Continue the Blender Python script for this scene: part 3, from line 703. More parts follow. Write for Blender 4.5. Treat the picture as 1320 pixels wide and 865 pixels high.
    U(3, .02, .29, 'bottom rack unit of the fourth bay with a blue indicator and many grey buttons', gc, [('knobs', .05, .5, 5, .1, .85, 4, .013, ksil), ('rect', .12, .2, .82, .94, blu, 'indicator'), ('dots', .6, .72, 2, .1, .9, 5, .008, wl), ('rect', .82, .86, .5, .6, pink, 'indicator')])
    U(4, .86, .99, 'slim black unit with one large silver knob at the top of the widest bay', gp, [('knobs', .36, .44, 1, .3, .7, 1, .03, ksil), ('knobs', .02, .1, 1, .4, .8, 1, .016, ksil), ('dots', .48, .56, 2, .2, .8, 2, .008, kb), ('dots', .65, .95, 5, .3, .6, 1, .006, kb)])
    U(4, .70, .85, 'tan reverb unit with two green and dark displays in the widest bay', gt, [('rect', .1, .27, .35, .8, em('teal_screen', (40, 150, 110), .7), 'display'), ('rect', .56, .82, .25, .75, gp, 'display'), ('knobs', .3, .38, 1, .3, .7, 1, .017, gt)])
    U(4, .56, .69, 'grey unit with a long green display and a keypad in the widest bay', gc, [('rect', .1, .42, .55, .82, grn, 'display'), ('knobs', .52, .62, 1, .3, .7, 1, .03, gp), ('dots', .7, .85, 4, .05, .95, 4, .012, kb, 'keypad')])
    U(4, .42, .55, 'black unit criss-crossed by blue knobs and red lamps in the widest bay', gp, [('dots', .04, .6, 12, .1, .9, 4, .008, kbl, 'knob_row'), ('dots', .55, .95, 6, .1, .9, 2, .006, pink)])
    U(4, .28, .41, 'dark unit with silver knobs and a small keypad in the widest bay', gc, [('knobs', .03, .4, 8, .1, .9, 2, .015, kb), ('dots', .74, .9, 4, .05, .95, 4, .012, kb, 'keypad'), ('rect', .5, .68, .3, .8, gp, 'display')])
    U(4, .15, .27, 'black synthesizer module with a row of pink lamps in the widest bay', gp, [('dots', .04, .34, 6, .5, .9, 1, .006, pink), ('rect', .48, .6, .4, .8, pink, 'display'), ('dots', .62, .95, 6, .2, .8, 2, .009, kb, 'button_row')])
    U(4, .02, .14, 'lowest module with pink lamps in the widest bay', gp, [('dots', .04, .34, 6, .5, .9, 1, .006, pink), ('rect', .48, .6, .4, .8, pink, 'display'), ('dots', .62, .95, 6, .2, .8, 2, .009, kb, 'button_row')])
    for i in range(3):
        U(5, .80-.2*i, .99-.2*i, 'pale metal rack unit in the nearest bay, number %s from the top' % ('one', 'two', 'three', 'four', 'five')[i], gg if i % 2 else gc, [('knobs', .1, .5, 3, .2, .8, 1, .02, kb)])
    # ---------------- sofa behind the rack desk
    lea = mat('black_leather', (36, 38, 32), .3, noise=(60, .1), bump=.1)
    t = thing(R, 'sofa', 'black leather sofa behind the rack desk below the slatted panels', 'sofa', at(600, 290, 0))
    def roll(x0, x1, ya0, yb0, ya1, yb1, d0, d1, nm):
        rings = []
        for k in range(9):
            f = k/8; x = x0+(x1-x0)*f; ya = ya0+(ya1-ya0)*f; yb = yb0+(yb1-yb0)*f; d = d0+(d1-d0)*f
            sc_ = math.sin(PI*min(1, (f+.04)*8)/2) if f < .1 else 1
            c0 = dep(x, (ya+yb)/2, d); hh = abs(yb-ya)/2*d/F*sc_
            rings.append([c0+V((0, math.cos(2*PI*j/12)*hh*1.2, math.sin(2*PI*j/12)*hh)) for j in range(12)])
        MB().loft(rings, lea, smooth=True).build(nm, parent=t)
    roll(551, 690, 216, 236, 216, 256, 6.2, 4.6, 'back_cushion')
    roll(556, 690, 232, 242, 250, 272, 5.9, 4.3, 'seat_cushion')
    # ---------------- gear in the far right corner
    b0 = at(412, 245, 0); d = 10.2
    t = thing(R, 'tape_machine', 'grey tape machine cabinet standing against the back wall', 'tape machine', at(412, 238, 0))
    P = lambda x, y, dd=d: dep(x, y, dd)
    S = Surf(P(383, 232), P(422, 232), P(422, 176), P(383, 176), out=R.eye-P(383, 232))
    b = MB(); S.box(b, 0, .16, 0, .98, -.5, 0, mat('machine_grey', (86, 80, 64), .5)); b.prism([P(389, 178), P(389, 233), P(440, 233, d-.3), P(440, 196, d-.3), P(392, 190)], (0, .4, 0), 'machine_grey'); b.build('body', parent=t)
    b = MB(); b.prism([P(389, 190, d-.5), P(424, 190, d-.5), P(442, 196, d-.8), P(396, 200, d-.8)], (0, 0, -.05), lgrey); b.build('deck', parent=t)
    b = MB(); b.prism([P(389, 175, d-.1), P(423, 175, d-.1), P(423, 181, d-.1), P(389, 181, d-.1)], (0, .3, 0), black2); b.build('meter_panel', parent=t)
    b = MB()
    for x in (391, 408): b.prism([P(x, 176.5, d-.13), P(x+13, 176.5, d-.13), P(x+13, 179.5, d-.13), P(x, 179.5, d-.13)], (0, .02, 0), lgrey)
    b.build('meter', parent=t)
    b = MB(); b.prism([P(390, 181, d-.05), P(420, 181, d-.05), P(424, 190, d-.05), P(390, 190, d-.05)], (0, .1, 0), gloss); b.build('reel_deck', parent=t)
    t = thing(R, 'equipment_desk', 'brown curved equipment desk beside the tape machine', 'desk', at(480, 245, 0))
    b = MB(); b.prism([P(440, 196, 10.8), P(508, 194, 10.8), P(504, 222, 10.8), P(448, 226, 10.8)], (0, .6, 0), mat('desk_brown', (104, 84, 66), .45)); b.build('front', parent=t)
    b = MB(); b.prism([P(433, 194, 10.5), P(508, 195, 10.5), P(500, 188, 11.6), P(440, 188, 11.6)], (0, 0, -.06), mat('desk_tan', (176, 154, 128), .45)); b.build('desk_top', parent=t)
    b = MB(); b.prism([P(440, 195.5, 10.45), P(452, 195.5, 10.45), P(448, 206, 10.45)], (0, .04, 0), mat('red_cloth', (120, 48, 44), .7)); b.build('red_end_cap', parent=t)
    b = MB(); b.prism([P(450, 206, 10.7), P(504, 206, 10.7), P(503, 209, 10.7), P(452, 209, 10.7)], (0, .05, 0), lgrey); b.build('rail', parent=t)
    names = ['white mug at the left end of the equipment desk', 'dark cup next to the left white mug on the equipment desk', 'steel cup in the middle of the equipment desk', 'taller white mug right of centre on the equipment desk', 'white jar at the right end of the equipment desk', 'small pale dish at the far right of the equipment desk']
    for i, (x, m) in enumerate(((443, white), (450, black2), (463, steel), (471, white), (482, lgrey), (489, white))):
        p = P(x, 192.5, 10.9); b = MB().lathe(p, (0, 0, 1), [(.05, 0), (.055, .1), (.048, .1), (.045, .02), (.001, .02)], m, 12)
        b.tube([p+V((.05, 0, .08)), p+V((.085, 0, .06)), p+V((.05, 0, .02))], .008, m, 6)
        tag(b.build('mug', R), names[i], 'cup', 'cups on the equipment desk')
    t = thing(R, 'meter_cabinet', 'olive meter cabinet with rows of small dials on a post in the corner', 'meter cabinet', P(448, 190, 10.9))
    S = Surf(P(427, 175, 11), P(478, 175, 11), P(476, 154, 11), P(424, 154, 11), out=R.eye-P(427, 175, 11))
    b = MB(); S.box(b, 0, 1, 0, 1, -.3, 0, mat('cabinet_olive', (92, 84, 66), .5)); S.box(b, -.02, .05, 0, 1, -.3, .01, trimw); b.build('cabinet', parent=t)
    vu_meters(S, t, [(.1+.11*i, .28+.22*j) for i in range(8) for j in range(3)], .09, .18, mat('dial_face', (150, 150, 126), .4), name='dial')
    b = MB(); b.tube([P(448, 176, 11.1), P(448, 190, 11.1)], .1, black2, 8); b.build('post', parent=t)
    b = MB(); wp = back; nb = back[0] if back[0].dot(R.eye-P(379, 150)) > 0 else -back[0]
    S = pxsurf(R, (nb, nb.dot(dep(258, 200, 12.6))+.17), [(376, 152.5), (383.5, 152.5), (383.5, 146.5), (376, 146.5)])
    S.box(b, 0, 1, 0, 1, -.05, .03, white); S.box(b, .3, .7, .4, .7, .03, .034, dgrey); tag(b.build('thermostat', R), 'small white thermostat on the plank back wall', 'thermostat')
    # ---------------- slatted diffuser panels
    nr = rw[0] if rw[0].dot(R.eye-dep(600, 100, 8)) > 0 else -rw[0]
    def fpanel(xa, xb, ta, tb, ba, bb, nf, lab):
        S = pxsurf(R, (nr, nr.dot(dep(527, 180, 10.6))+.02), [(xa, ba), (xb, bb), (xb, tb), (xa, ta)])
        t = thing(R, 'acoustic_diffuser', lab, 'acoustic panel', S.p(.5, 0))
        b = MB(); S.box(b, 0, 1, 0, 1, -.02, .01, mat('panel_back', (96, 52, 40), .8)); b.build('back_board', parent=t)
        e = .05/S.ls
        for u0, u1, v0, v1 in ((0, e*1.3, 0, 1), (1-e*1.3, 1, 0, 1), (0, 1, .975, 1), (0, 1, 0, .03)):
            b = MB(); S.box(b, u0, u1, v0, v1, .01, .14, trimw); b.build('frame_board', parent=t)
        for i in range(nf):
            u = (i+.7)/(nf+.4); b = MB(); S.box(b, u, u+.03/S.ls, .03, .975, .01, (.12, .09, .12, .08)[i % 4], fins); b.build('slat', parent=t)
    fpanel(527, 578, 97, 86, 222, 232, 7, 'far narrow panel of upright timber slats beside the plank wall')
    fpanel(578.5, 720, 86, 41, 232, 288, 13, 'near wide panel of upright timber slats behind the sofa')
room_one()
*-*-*
Directions for this task: Find how many lines in the listing hold "from", and reply with that number only.

Result for this task: 2